Exercise data -
──────

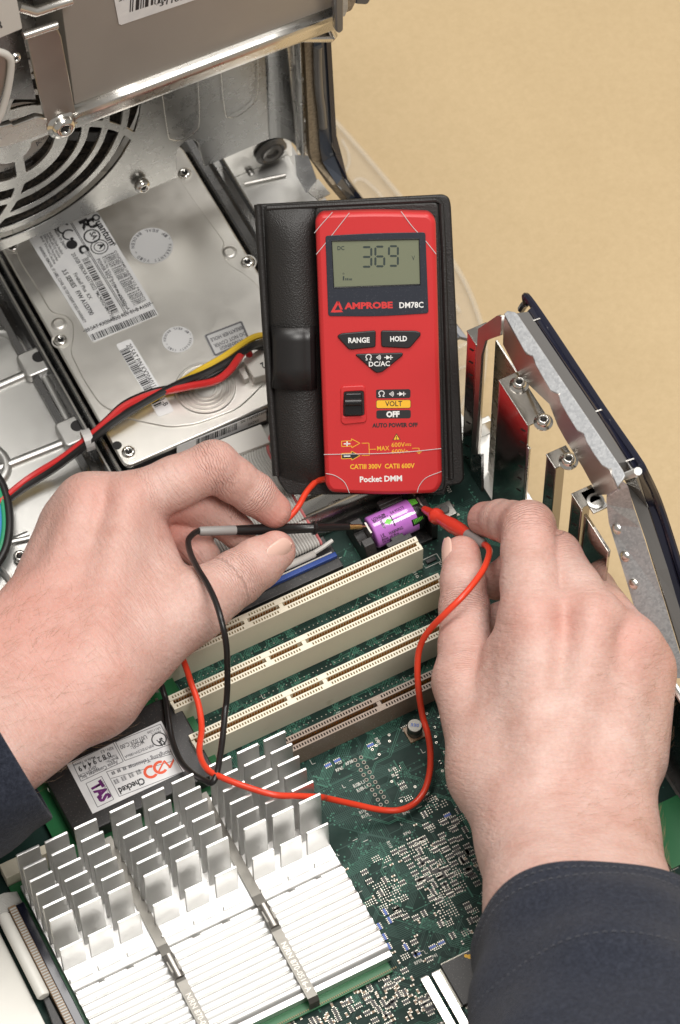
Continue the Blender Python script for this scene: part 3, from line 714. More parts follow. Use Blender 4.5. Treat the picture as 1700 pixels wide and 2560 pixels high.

──────

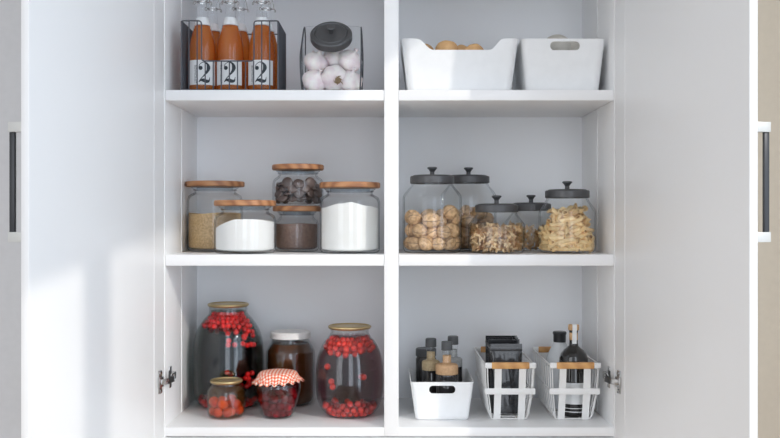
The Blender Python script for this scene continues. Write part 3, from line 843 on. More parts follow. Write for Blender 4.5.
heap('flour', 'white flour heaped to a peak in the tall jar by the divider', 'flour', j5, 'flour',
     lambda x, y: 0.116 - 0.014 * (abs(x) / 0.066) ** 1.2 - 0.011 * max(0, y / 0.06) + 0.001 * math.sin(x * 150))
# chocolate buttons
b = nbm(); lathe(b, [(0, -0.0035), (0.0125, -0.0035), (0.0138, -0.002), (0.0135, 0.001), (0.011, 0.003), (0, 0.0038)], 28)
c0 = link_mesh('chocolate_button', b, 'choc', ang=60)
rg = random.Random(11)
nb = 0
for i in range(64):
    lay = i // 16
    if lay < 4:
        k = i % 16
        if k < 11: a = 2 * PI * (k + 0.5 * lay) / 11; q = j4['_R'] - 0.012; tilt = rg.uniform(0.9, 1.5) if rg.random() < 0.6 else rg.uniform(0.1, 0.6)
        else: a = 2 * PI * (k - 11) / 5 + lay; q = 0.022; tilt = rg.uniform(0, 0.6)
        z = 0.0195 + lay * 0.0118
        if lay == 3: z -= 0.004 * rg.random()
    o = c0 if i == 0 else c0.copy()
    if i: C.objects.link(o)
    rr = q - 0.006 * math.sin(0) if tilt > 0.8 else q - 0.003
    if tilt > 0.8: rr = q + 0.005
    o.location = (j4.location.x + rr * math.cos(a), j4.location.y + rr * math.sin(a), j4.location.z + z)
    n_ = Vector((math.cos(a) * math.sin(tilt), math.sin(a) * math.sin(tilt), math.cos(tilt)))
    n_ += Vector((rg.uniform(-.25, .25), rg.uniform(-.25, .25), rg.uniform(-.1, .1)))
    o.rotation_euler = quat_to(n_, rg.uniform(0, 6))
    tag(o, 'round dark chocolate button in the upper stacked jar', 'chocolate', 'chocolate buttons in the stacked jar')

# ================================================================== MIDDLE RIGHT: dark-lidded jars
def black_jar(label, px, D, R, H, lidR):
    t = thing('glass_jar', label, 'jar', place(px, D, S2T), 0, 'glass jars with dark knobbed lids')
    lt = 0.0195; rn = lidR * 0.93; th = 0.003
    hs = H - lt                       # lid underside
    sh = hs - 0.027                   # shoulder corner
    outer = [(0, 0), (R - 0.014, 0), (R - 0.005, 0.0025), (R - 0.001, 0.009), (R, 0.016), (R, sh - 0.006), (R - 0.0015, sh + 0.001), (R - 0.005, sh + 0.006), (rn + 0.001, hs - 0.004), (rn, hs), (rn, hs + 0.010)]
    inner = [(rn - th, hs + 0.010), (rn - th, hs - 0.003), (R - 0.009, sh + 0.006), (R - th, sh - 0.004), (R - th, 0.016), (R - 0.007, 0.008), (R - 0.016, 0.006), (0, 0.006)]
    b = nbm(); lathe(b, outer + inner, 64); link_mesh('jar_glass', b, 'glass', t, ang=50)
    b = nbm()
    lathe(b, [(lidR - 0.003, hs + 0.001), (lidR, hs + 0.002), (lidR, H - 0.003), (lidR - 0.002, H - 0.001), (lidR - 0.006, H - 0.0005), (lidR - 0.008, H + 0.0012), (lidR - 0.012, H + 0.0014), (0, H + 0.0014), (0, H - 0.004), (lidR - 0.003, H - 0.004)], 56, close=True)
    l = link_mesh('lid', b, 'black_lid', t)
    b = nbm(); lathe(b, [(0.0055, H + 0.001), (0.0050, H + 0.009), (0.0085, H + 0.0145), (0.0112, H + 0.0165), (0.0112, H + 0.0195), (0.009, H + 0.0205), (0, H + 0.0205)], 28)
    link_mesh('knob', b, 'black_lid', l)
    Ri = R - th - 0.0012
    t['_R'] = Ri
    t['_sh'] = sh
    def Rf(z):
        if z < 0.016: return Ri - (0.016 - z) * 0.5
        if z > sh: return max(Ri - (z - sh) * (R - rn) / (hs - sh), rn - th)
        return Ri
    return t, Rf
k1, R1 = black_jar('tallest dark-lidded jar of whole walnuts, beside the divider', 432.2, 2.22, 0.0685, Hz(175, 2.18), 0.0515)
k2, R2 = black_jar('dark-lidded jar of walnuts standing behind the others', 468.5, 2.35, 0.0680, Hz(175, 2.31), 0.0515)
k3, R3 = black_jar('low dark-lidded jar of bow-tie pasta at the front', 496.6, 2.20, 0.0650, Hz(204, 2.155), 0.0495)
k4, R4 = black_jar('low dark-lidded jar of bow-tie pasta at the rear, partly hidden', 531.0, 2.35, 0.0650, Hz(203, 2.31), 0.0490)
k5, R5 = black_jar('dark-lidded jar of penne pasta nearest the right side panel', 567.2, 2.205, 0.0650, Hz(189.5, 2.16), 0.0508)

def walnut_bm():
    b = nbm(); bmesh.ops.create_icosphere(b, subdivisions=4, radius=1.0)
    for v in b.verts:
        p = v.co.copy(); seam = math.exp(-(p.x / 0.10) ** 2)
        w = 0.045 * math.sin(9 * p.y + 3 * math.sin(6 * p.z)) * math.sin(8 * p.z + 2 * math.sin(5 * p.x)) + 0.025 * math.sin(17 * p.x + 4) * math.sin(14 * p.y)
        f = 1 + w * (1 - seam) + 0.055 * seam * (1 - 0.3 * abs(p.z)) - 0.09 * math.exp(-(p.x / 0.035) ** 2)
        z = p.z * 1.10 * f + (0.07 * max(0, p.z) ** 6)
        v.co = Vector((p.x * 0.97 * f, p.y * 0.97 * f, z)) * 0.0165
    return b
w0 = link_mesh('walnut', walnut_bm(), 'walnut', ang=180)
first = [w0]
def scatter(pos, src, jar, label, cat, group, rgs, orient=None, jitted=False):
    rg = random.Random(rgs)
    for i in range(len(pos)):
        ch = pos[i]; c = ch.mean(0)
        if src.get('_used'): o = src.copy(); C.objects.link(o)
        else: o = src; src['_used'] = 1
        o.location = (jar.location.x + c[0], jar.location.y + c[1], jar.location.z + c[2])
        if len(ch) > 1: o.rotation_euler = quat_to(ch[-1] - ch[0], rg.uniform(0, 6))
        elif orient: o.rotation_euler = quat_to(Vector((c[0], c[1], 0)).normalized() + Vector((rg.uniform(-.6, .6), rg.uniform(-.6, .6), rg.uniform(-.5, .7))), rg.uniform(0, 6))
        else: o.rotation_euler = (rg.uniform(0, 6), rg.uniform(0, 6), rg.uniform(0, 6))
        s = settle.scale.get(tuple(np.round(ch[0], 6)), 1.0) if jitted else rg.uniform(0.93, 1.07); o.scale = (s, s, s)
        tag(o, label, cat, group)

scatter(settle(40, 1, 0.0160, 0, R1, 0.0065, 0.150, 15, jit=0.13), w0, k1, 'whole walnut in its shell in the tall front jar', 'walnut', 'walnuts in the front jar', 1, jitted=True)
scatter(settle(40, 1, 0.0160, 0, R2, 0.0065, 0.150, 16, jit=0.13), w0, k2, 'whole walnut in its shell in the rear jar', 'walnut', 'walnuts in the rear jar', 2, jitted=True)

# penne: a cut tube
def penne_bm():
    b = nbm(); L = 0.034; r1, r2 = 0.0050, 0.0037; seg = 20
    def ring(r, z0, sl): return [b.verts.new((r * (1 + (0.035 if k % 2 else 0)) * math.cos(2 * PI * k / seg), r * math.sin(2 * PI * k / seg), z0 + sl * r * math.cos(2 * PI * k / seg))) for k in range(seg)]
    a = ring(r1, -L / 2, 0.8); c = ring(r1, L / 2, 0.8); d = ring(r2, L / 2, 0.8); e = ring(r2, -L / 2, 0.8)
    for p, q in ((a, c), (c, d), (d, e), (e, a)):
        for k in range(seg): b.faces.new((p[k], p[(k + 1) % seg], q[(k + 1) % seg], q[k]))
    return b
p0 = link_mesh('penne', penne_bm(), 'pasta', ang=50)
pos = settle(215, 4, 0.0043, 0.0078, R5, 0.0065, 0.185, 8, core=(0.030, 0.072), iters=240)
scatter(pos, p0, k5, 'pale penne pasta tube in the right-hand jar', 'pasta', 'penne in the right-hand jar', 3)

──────

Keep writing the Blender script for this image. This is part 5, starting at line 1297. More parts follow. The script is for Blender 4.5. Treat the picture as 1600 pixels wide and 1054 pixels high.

──────

Short task -
Copy out every line in the listing where the word "from" appears.

Output -
Continue the Blender Python script for this scene: part 3, from line 714. More parts follow. Use Blender 4.5. Treat the picture as 1700 pixels wide and 2560 pixels high.
The Blender Python script for this scene continues. Write part 3, from line 843 on. More parts follow. Write for Blender 4.5.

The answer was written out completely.